Initial Coin Offerings are Laced with Fraud, Give Cryptocurrencies a Tainted Reputation


Since 2017, ICOs have been the hottest topics in the crypto industry. But this decentralized way of fundraising has been tainted with frauds and scams, as evident by the fact that 81 percent of ICOs in 2017 were fraud or just straight up bad investments. However, the 19% that were honest managed to raise $7 billion in the year.

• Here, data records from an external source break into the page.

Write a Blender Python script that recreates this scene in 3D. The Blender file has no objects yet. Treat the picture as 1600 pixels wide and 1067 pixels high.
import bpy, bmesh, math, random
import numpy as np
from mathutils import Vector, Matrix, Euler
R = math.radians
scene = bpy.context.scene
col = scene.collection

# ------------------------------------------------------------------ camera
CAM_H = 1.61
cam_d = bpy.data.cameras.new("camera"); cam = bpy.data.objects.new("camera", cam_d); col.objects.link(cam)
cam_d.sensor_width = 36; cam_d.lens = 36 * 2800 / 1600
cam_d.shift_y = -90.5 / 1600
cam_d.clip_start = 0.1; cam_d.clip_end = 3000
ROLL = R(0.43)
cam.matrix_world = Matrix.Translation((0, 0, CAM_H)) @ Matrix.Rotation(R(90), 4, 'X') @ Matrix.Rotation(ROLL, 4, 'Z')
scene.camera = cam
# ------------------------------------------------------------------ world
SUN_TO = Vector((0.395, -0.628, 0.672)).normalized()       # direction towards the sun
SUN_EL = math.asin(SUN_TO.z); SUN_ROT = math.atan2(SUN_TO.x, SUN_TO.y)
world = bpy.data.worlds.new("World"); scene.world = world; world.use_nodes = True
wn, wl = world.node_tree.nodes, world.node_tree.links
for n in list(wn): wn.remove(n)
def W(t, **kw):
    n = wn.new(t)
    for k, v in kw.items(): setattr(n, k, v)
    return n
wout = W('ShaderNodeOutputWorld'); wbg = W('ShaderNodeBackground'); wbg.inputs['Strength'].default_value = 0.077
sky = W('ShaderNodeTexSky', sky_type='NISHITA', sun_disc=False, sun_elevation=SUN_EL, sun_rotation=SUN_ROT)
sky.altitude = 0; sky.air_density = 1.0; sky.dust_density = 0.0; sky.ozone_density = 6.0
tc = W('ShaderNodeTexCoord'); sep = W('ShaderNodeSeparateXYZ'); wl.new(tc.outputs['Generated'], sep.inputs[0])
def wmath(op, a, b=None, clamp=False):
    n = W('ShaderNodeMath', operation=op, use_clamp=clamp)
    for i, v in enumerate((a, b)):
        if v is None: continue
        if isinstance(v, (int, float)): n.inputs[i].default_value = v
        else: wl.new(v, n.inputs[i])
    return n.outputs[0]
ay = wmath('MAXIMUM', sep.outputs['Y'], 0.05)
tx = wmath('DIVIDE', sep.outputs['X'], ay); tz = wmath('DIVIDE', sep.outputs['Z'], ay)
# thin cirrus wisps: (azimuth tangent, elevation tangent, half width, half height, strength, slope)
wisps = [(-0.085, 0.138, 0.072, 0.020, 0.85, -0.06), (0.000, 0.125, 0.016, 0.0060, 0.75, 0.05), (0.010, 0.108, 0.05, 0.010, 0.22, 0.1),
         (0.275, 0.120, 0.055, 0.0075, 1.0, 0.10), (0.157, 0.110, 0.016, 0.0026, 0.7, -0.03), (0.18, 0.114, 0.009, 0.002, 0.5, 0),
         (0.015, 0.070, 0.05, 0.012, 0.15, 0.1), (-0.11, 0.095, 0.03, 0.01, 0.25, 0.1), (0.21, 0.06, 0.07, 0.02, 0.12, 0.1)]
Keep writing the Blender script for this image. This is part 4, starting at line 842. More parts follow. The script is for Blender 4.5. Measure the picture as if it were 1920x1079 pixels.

Let us take an example of an honest girl who is a promoter at a music festival and wants to host an ICO to finance the event. She needs $8 million to sign bands, rent venues, advertise and pay other expenses. She could, for example, create 100,000 shares and sell 80,000 at $100 each for expenses and keep 20,000 as her compensation. Another strategy is to presale the product, perhaps 200,000 tickets at $40 each. Instead of owning 20 percent of the equity, her compensation consists of any additional ticket sales and other revenue that are generated after the presale.

The promoter creates 50,000 tokens and sells 40,000 for $200 each, keeping 10,000 tokens as her compensation. She pledges that festival tickets will only be sold for tokens. If the festival doesn’t click and total demand is for only 50,000 tickets, then one token buys one ticket and the ICO investors paid $200 for a ticket. But suppose total demand is 500,000 tickets and people are willing to pay $50 each for them. Now one token buys 10 tickets and can be sold for $500.

Investor, customer and manager interests are exactly aligned. All of them only care about the total quality delivered; total revenue, not profit. This changes the fundamental purpose of the enterprise. If bands and other vendors accept token payment, there is even more alignment. There is less risk as well. An ICO buyer who paid $200 for a ticket gets to see a festival he desired, and in more intimate setting with only fellow fans rather than a gigantic venue with a general audience

All ICO's Are Not Created Equal But Negativity Attracts Press

This is just the best case scenario of the idea. The promoter could implement token financing with a centralized database or physical tokens. Nobel laureate Friedrich Hayek suggested this in 1976, but pointed out token users would have to maintain separate accounts at every company using token financing, making the tokens illiquid and inconvenient.

A good analogy is stocks. Many companies allow direct stock purchases, where investors can buy stock directly from the issuer without fees or market impact, and in any dollar amount. But these are not popular because the investor must set up an account at each portfolio company; and selling one stock to buy another requires a series of transactions. Almost all investors prefer to maintain a single brokerage account to hold all their shares, and to execute transactions on public exchanges rather than dealing with the issuers directly. While in theory we could set up brokerages and public exchanges for company tokens, that’s hugely expensive. Crypto does the same thing better, faster and cheaper.

Legal, financial, technical and regulatory infrastructure will need to be created, and expensive lessons learned by trial and error, before ICOs for non-crypto projects are ready for prime time. But ICOs have the potential to create a new type of economic entity that could be as transformative as the for-profit public corporation.